__Written problem__.
Copy out all lines carrying the word "wide".
= = =
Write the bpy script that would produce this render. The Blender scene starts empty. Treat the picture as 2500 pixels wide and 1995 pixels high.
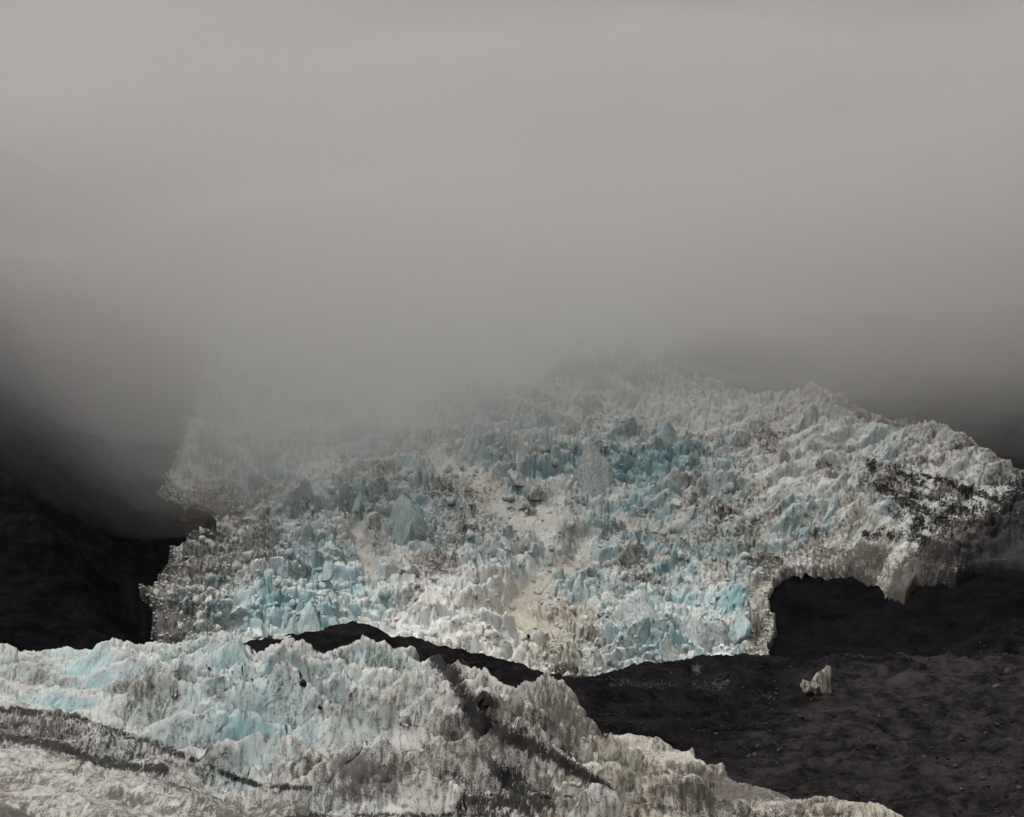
import bpy, math, random
import numpy as np

# ------------------------------------------------------------------ camera, sky, sun, exposure
scene = bpy.context.scene
COL = scene.collection
IMG_W, IMG_H = 2500.0, 1995.0
FPX = 4089.0                       # focal length in photograph pixels
PITCH = math.radians(4.9)
CAM_Z = 200.0
cam = bpy.data.cameras.new('camera')
cam.sensor_fit = 'HORIZONTAL'
cam.angle = 2 * math.atan(IMG_W / 2 / FPX)
cam.clip_start = 1.0
cam.clip_end = 20000.0
cam_o = bpy.data.objects.new('camera', cam)
COL.objects.link(cam_o)
cam_o.location = (0, 0, CAM_Z)
cam_o.rotation_euler = (math.pi / 2 + PITCH, 0, 0)
scene.camera = cam_o

SUN_EL, SUN_AZ = math.radians(64), math.radians(240)     # high and veiled, from behind the viewer's left shoulder
world = bpy.data.worlds.new('World')
scene.world = world
world.use_nodes = True
nt = world.node_tree
bg = nt.nodes['Background']
sky = nt.nodes.new('ShaderNodeTexSky')
sky.sky_type = 'NISHITA'
sky.sun_disc = False
sky.sun_elevation = SUN_EL
sky.sun_rotation = SUN_AZ
sky.dust_density = 6.0
hs = nt.nodes.new('ShaderNodeHueSaturation')
hs.inputs['Saturation'].default_value = 0.04
nt.links.new(sky.outputs[0], hs.inputs['Color'])
warm = nt.nodes.new('ShaderNodeMix')
warm.data_type = 'RGBA'; warm.blend_type = 'MULTIPLY'
warm.inputs[0].default_value = 1.0
warm.inputs[7].default_value = (1.0, 0.985, 0.965, 1)
nt.links.new(hs.outputs[0], warm.inputs[6])
# overcast: the cloud deck is about three times brighter overhead than at the horizon
tc = nt.nodes.new('ShaderNodeTexCoord'); sep = nt.nodes.new('ShaderNodeSeparateXYZ')
nt.links.new(tc.outputs['Generated'], sep.inputs[0])
mr = nt.nodes.new('ShaderNodeMapRange')
nt.links.new(sep.outputs['Z'], mr.inputs[0])
mr.inputs[1].default_value = 0.0; mr.inputs[2].default_value = 1.0; mr.inputs[3].default_value = 0.34; mr.inputs[4].default_value = 1.6
deck = nt.nodes.new('ShaderNodeMix'); deck.data_type = 'RGBA'; deck.blend_type = 'MULTIPLY'; deck.inputs[0].default_value = 1.0
nt.links.new(warm.outputs[2], deck.inputs[6]); nt.links.new(mr.outputs[0], deck.inputs[7])
nt.links.new(deck.outputs[2], bg.inputs['Color'])
bg.inputs['Strength'].default_value = 0.115

sun = bpy.data.lights.new('sun', 'SUN')
sun.energy = 0.8
sun.angle = math.radians(25)
sun.color = (1.0, 0.97, 0.93)
sun_o = bpy.data.objects.new('sun', sun)
COL.objects.link(sun_o)
# direction towards the sun (sky rotation is clockwise from +Y)
sdx, sdy, sdz = math.sin(SUN_AZ) * math.cos(SUN_EL), math.cos(SUN_AZ) * math.cos(SUN_EL), math.sin(SUN_EL)
sun_o.rotation_euler = (math.pi / 2 - SUN_EL, 0, math.atan2(sdx, -sdy))
sun_o.location = (0, 0, CAM_Z + 300)

scene.view_settings.view_transform = 'Standard'
scene.view_settings.look = 'None'
scene.view_settings.gamma = 1.0
scene.view_settings.use_curve_mapping = False
scene.view_settings.exposure = 0.03
scene.render.engine = 'CYCLES'
scene.cycles.max_bounces = 6
scene.cycles.diffuse_bounces = 1
scene.cycles.glossy_bounces = 1
scene.cycles.volume_bounces = 3
scene.cycles.transparent_max_bounces = 16
scene.cycles.use_denoising = True
scene.cycles.use_adaptive_sampling = True
scene.cycles.adaptive_threshold = 0.05

# ------------------------------------------------------------------ numpy noise
F4 = np.float32

def _rng(seed):
    return np.random.default_rng(seed * 7919 + 13)
_tabs = {}
def _tab(seed):
    if seed not in _tabs:
        r = _rng(seed)
        a = r.random((256, 256)) * 2 * np.pi
        _tabs[seed] = (np.cos(a).astype(F4), np.sin(a).astype(F4))
    return _tabs[seed]

def gn2(x, y, seed=0):
    gx, gy = _tab(seed)
    fx = np.floor(x); fy = np.floor(y)
    u = (x - fx).astype(F4); v = (y - fy).astype(F4)
    i = fx.astype(np.int32) & 255; j = fy.astype(np.int32) & 255
    i1 = (i + 1) & 255; j1 = (j + 1) & 255
    a = gx[i, j] * u + gy[i, j] * v
    b = gx[i1, j] * (u - 1) + gy[i1, j] * v
    c = gx[i, j1] * u + gy[i, j1] * (v - 1)
    d = gx[i1, j1] * (u - 1) + gy[i1, j1] * (v - 1)
    su = u * u * u * (u * (u * 6 - 15) + 10); sv = v * v * v * (v * (v * 6 - 15) + 10)
    ab = a + (b - a) * su; cd = c + (d - c) * su
    return (ab + (cd - ab) * sv) * 1.5

def fbm2(x, y, octv=4, seed=0, gain=0.5):
    s = 0; amp = 1.0; f = 1.0; n = 0
    for k in range(octv):
        s = s + amp * gn2(x * f + 17.3 * k, y * f - 9.1 * k, seed + k)
        n += amp; amp *= gain; f *= 2.07
    return s / n

def ridge2(x, y, octv=4, seed=0, gain=0.5):
    s = 0; amp = 1.0; f = 1.0; n = 0
    for k in range(octv):
        s = s + amp * (1 - 2 * np.abs(gn2(x * f + 31.7 * k, y * f + 5.9 * k, seed + k)))
        n += amp; amp *= gain; f *= 2.11
    return s / n

_t3 = {}
def vn3(x, y, z, seed=0):
    if seed not in _t3:
        _t3[seed] = (_rng(seed + 500).random((64, 64, 64)) * 2 - 1).astype(F4)
    t = _t3[seed]
    fx = np.floor(x); fy = np.floor(y); fz = np.floor(z)
    u = (x - fx).astype(F4); v = (y - fy).astype(F4); w = (z - fz).astype(F4)
    i = fx.astype(np.int32) & 63; j = fy.astype(np.int32) & 63; k = fz.astype(np.int32) & 63
    i1 = (i + 1) & 63; j1 = (j + 1) & 63; k1 = (k + 1) & 63
    u = u * u * (3 - 2 * u); v = v * v * (3 - 2 * v); w = w * w * (3 - 2 * w)
    a = t[i, j, k] * (1 - u) + t[i1, j, k] * u
    b = t[i, j1, k] * (1 - u) + t[i1, j1, k] * u
    c = t[i, j, k1] * (1 - u) + t[i1, j, k1] * u
    d = t[i, j1, k1] * (1 - u) + t[i1, j1, k1] * u
    return (a * (1 - v) + b * v) * (1 - w) + (c * (1 - v) + d * v) * w

_tv = {}
def _vtab(seed):
    if seed not in _tv:
        _tv[seed] = _rng(seed + 900).random((256, 256, 6)).astype(F4)
    return _tv[seed]

def voro2(x, y, seed=0, jit=0.9):
    """F1, F2, (random values of the nearest cell), offset to its centre"""
    t = _vtab(seed)
    fx = np.floor(x).astype(np.int32); fy = np.floor(y).astype(np.int32)
    f1 = np.full(x.shape, 9.0, F4); f2 = np.full(x.shape, 9.0, F4)
    bi = np.zeros(x.shape, np.int32); bj = np.zeros(x.shape, np.int32)
    ox = np.zeros(x.shape, F4); oy = np.zeros(x.shape, F4)
    for a in (-1, 0, 1):
        for b in (-1, 0, 1):
            i = (fx + a) & 255; j = (fy + b) & 255
            dx = (x - (fx + a + 0.5 + jit * (t[i, j, 0] - 0.5))).astype(F4)
            dy = (y - (fy + b + 0.5 + jit * (t[i, j, 1] - 0.5))).astype(F4)
            d = np.sqrt(dx * dx + dy * dy)
            m = d < f1
            f2 = np.where(m, f1, np.minimum(f2, d))
            f1 = np.where(m, d, f1)
            bi = np.where(m, i, bi); bj = np.where(m, j, bj)
            ox = np.where(m, dx, ox); oy = np.where(m, dy, oy)
    r = t[bi, bj]
    return f1, f2, r, ox, oy

def blocks(x, y, seed, dome=0.45, tilt=0.9):
    """rounded, tilted blocks parted by cracks: height about 0..1, and a random value per block"""
    f1, f2, r, ox, oy = voro2(x, y, seed)
    e = np.clip((f2 - f1) / dome, 0, 1)
    cap = 1 - (1 - e) ** 2.2
    h = r[..., 2] * 0.8 + tilt * ((r[..., 3] - 0.5) * ox + (r[..., 4] - 0.35) * oy)
    return cap * (0.35 + h), r[..., 5], e

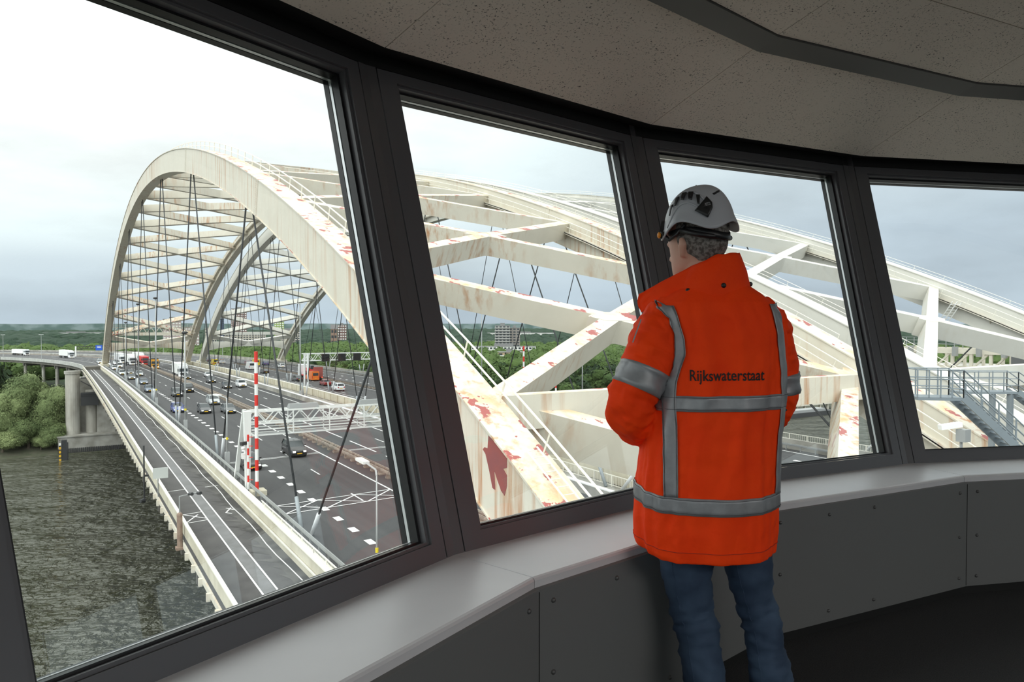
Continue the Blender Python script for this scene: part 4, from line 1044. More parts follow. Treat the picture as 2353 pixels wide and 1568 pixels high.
g2 = thing('sign_gantry', 'white truss gantry with black matrix signs over the far bridge', 'gantry', (47.2, 163, DZ))
for v, u in ((47.2, 163.2), (47.2, 166.0), (75.5, 163.2), (75.5, 166.0)):
    b = MB(); b.tube([(v, u, DZ), (v, u - (0.5 if u > 165 else 0), -5.2)], [0.16, 0.3], 6); b.build('leg', M_GANTRY, g2)
truss(g2, 46.3, 76.0, 163.2, 164.8, -6.8, -5.25, M_GANTRY, 13, 0.09)
for i, v in enumerate((51.05, 54.8, 58.4, 64.2, 68.3)):
    s = thing('matrix_sign', 'square black matrix sign on the far gantry, %s from the left' % ORD[i].replace('nearest', 'first'), 'sign', (v, 162.6, -7.1))
    b = MB(); b.box(v - 0.9, v + 0.9, 162.5, 162.8, -7.0, -5.3); b.build('sign_housing', M_DARK, s)
    b = MB(); b.box(v - 0.78, v + 0.78, 162.46, 162.5, -6.9, -5.42); b.build('screen', M_BLACK, s)
t = thing('maintenance_truss', 'light truss catwalk with railings between the first two arch ribs at their far end', 'truss', (29, 288, -2))
truss(t, 16.0, 42.3, 287.2, 288.6, -1.9, 0.3, M_CREAM, 10, 0.10)
b = MB()
for z in (0.9, 1.4): b.beam((16, 287.2, z), (42.3, 287.2, z), 0.07, 0.07)
for i in range(11): b.beam((16 + i * 2.63, 287.2, 0.3), (16 + i * 2.63, 287.2, 1.4), 0.07, 0.07)
b.build('railing', M_RAILC, t)
g3 = thing('sign_gantry', 'distant dark gantry with a blue direction sign over the curved approach', 'gantry', (8, 430, -15))
b = MB(); b.tube([(7.3, 430, -15), (7.3, 430, -9.8)], 0.35, 6); b.build('leg', M_WHT, g3)
truss(g3, 7.3, 24, 430, 432, -11.3, -9.9, M_DARK, 7, 0.12)
b = MB(); b.box(16.0, 19.0, 429.6, 429.8, -12.0, -9.4); b.build('direction_sign', mat('blue_sign', (0.02, 0.10, 0.55), 0.4), g3)
b = MB()
for z in (-10.1, -10.7): b.box(16.6, 18.4, 429.55, 429.6, z, z + 0.25)
b.build('sign_lines', M_WHT, g3)

def banded(label, v, u, z0, z1, r, band=0.95, name='height_mast'):
    t = thing(name, label, 'pole', (v, u, z0)); n = int(round((z1 - z0) / band)); k = 0
    rr = MB(); ww = MB()
    for i in range(n):
        a = z0 + (z1 - z0) * i / n; c = z0 + (z1 - z0) * (i + 1) / n
        (rr if (n - 1 - i) % 2 == 0 else ww).tube([(v, u, a), (v, u, c)], r, 10)
    rr.build('red_band', M_RED, t); ww.build('white_band', M_WHT, t)
    return t
t = banded('tall red and white banded mast beside the nearest gantry leg', 14.5, 65.66, -13.2, -0.98, 0.15)
b = MB(); b.box(14.0, 15.2, 65.0, 66.4, DZ - 0.3, -13.0); b.build('plinth', M_PARA, t)
t = banded('shorter thin red and white pole with side hooks, left of the tall banded mast', 14.15, 67.4, -13.2, -8.4, 0.09, 0.62)
b = MB()
for z in (-12.4, -11.4, -10.4, -9.4, -8.6): b.beam((14.15, 67.4, z), (14.5, 67.2, z), 0.06, 0.06)
b.build('hook', M_RED, t)
banded('red and white banded mast against the trees, seen above the lowest brace', 75.2, 117.7, DZ, -2.8, 0.18)
banded('red and white banded mast in the second window, beside the dark hanger cable', 60.4, 86.0, DZ, -4.8, 0.13)
# river-side fittings
t = thing('signal_pole', 'thin dark pole hanging down from the cycle path edge over the water', 'pole', (7.5, 86, -15.4))
b = MB(); b.tube([(7.5, 86, -17.2), (7.5, 86, -11.4)], 0.09, 6); b.build('pole', M_DARK, t)
b = MB(); b.tube([(7.5, 86, -17.2), (7.1, 85.8, -17.2)], [0.28, 0.2], 8); b.build('signal_lamp', M_DARK, t); b = MB(); b.beam((7.5, 86, -14.6), (8.0, 86, -14.6), 0.3, 0.2); b.build('bracket', M_DARK, t)
t = thing('information_board', 'small grey square board on a post at the edge of the cycle path', 'sign', (8.0, 76.5, -13.9))
b = MB(); b.tube([(7.85, 76.5, -15.2), (7.85, 76.5, -12.4)], 0.06, 6); b.build('post', M_GALV, t); b = MB(); b.box(7.4, 8.7, 76.3, 76.4, -13.2, -12.2); b.build('board', mat('pale_board', (0.50, 0.52, 0.50), 0.6), t)
t = thing('camera_mast', 'rusty brown mast with camera arms at the river edge of the cycle path', 'camera mast', (7.6, 60, -15.6))
b = MB(); b.box(7.3, 7.9, 59.7, 60.3, -15.6, -15.4); b.tube([(7.6, 60, -15.5), (7.6, 60, -13.0)], 0.2, 10); b.sphere((7.6, 60, -13.0), 0.22, 8, 6); b.build('mast', mat('rust_brown_paint', (0.20, 0.13, 0.10), 0.8, col2=(0.30, 0.22, 0.17), scale=3), t)
b = MB(); b.tube([(7.6, 60, -13.0), (7.6, 60, -11.6), (8.9, 60.3, -11.5)], 0.06, 6); b.build('arm', M_GALV, t)
for dx in (0.7, 1.3):
    b = MB(); b.tube([(7.6 + dx, 60.1, -11.5), (7.6 + dx + 0.15, 59.7, -11.45)], 0.13, 8); b.build('camera', M_DARK, t)
# ------------------------------------------------------------------ bascule side (right-hand windows)
t = thing('bascule_frame', 'cream steel truss frame of the bascule beyond the farthest arch rib', 'truss', (97, 48, -6))
b = MB()
def lerp(a, c, f): return tuple(a[i] + (c[i] - a[i]) * f for i in range(3))
P0, P1 = (98.0, 60.0), (98.0, 37.0)
def L2(f, z, dv=0): return (P0[0] + dv + (P1[0] - P0[0]) * f, P0[1] + (P1[1] - P0[1]) * f, z)
for z, h in ((-2.05, 0.7), (-4.35, 0.4)):
    b.beam(L2(0, z), L2(1, z), 0.5, h); b.beam(L2(0, z, 3), L2(1, z, 3), 0.5, h)
for i in range(11):
    f = i / 10; b.beam(L2(f, -2.2), L2(f, -4.4), 0.35, 0.3)
    b.beam(L2(f, -2.2, 3), L2(f, -4.4, 3), 0.3, 0.3)
    if i < 10: b.beam(L2(f, -4.3), L2(f + 0.09, -2.3), 0.22, 0.22)
b.build('truss_frame', M_CREAM, t)
b = MB()
for z in (-1.2, -0.75, -0.35): b.beam(L2(0, z), L2(1, z), 0.07, 0.07)
for i in range(23): b.beam(L2(i / 22, -1.75), L2(i / 22, -0.35), 0.08, 0.08)
b.build('railing', M_GALV, t)
for i in range(8):
    b = MB(); p = L2(0.05 + i * 0.125, -1.6, -0.5); b.box(p[0] - .3, p[0] + .3, p[1] - .25, p[1] + .25, p[2] - 1.1, p[2] + 0.1); b.build('bearing_block', M_GALV, t)
b = MB(); b.box(97, 101, 36.5, 43.5, -4.3, -2.4); b.build('machine_house', mat('dark_grey_cladding', (0.10, 0.105, 0.11), 0.7), t)
b = MB(); b.box(90, 120, 20, 62, -9, -4.6); o = b.build('bascule_pier', M_CONC); o['kind'] = 'structure'
t = thing('barge', 'small dark barge moored by the far jetty, seen right of the sleeve', 'barge', (300, 222, ZW))
b = MB(); b.box(285, 318, 219, 226, ZW - 1, ZW + 2); b.build('hull', M_DARK, t); b = MB(); b.box(288, 312, 220, 225, ZW + 2, ZW + 3.2); b.build('hold_cover', M_GALV, t)
t = thing('jetty', 'pale jetty with railings on the far side of the river behind the elbow', 'jetty', (290, 236, ZW))
b = MB(); b.box(270, 345, 232, 240, ZW + 3, ZW + 3.8); b.build('platform', M_CREAM, t)
b = MB()
for i in range(12): b.box(272 + i * 6, 272.8 + i * 6, 233, 234, ZW - 1, ZW + 9); 
b.beam((270, 233, ZW + 9), (345, 233, ZW + 9), 0.3, 0.3); b.beam((270, 233, ZW + 6.5), (345, 233, ZW + 6.5), 0.25, 0.25)
b.build('post', M_CREAM, t)
t = thing('work_boat', 'blue and red boat on the water beyond the second grey stair', 'boat', (500, 235, ZW))
b = MB(); b.box(440, 560, 232, 240, ZW - 1, ZW + 2.2); b.build('hull', mat('rust_red_hull', (0.22, 0.07, 0.05), 0.7), t); b = MB(); b.box(450, 540, 233, 239, ZW + 2.2, ZW + 5.0); b.build('hold_cover', mat('blue_cover', (0.08, 0.20, 0.50), 0.6), t)
def wv(x, y):      # room-frame xy -> world xy
    return (x * math.cos(TH) + y * math.sin(TH), -x * math.sin(TH) + y * math.cos(TH))
def stair(label, a, c, e, w, label_r=None):
    """a->c level platform edge, then c->e stair flight; e is lower. w: width vector"""
    t = thing('steel_stair', label, 'stair', tuple(min(a[i], e[i]) if i == 2 else a[i] for i in range(3)))
    a, c, e, w = Vector(a), Vector(c), Vector(e), Vector(w)
    b = MB(); b.loft([[a, a + w, a + w - Vector((0, 0, .12)), a - Vector((0, 0, .12))], [c, c + w, c + w - Vector((0, 0, .12)), c - Vector((0, 0, .12))]]); b.build('platform', M_STAIR, t, recalc=True)
    b = MB()
    for o in (Vector((0, 0, 0)), w): b.beam(c + o, e + o, 0.08, 0.28)
    b.build('stringer', M_STAIR, t)
    n = max(6, int(abs(e.z - c.z) / 0.19))
    for i in range(1, n):
        f = i / n; p = c.lerp(e, f); d = (e - c); d.z = 0; d.normalize()
        q = MB(); q.hexa([p, p + w, p + w + d * .26, p + d * .26, p + Vector((0, 0, .04)), p + w + Vector((0, 0, .04)), p + w + d * .26 + Vector((0, 0, .04)), p + d * .26 + Vector((0, 0, .04))]); q.build('tread', M_STAIR, t)
    b = MB(); H = Vector((0, 0, 1.05))
    for o in (Vector((0, 0, 0)), w):
        for hh in (1.0, 0.66, 0.33):
            b.tube([a + o + H * hh, c + o + H * hh, e + o + H * hh], 0.028, 6)
    b.tube([a + H, a + w + H], 0.028, 6); b.tube([a + H * .6, a + w + H * .6], 0.022, 6)
    b.build('handrail', M_STAIR, t)
    b = MB()
    for o in (Vector((0, 0, 0)), w):
        for s, q_, k in ((a, c, 4), (c, e, max(4, int((e - c).length / 1.3)))):
            for i in range(k + 1):
                p = s.lerp(q_, i / k) + o; b.tube([p, p + H], 0.032, 6)
    b.build('post', M_STAIR, t)
    return t
stair('grey galvanised stair and landing in front of the arches, seen in the right-hand window', (27.8, 15.68, -1.39), (29.3, 14.75, -1.42), (31.6, 13.35, -3.9), (0.75, 0.95, 0))
stair('second grey galvanised walkway standing on the smooth arch rib at the far right', (40.6, 20.65, -2.2), (43.2, 19.0, -2.2), (46.5, 16.9, -5.0), (0.65, 0.85, 0))
for i, (v, u) in enumerate(((42.2, 19.8), (43.0, 19.3))):
    b = MB(); b.box(v - .12, v + .12, u - .12, u + .12, -7.2, -2.3); tag(b.build('support_post', M_STAIR), 'grey steel post under the second walkway, %s' % ('left one' if i == 0 else 'right one'), 'post')
t = thing('access_ladder', 'pair of white ladders with hoops leaning against the farthest arch rib', 'ladder', (79, 40, 0))
b = MB()
for dv in (0, 0.9):
    for s in (0, 0.5): b.tube([(78.2 + dv, 42.4 + s, 0.2), (78.2 + dv, 40.1 + s, 3.7)], 0.05, 5)
    for i in range(12): f = i / 12; b.tube([(78.2 + dv, 42.4 - 2.3 * f, 0.2 + 3.5 * f), (78.2 + dv, 42.9 - 2.3 * f, 0.2 + 3.5 * f)], 0.03, 4)
b.build('ladder', M_WHT, t)
b = MB(); b.box(78.0, 79.0, 43.2, 44.2, 0.3, 1.1); tag(b.build('winch_box', M_WHT), 'small white equipment box beside the white ladders on the farthest rib', 'box')
c_ = thing('security_camera', 'white security camera with a grey bracket on the cream rib walkway, right-hand window', 'camera', (24.9, 12.9, -2.6))
b = MB(); b.beam((24.55, 13.1, -2.0), (25.15, 12.75, -1.9), 0.22, 0.16); b.build('housing', M_WHT, c_)
b = MB(); b.box(24.95, 25.3, 12.5, 12.8, -2.45, -2.05); b.tube([(25.1, 12.7, -2.05), (25.1, 12.7, -4.6)], 0.05, 6); b.build('bracket', M_GALV, c_)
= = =
__Complete answer__.
Write the bpy script that would produce this render. The Blender scene starts empty. Treat the picture as 2500 pixels wide and 1995 pixels high.
Continue the Blender Python script for this scene: part 4, from line 1044. More parts follow. Treat the picture as 2353 pixels wide and 1568 pixels high.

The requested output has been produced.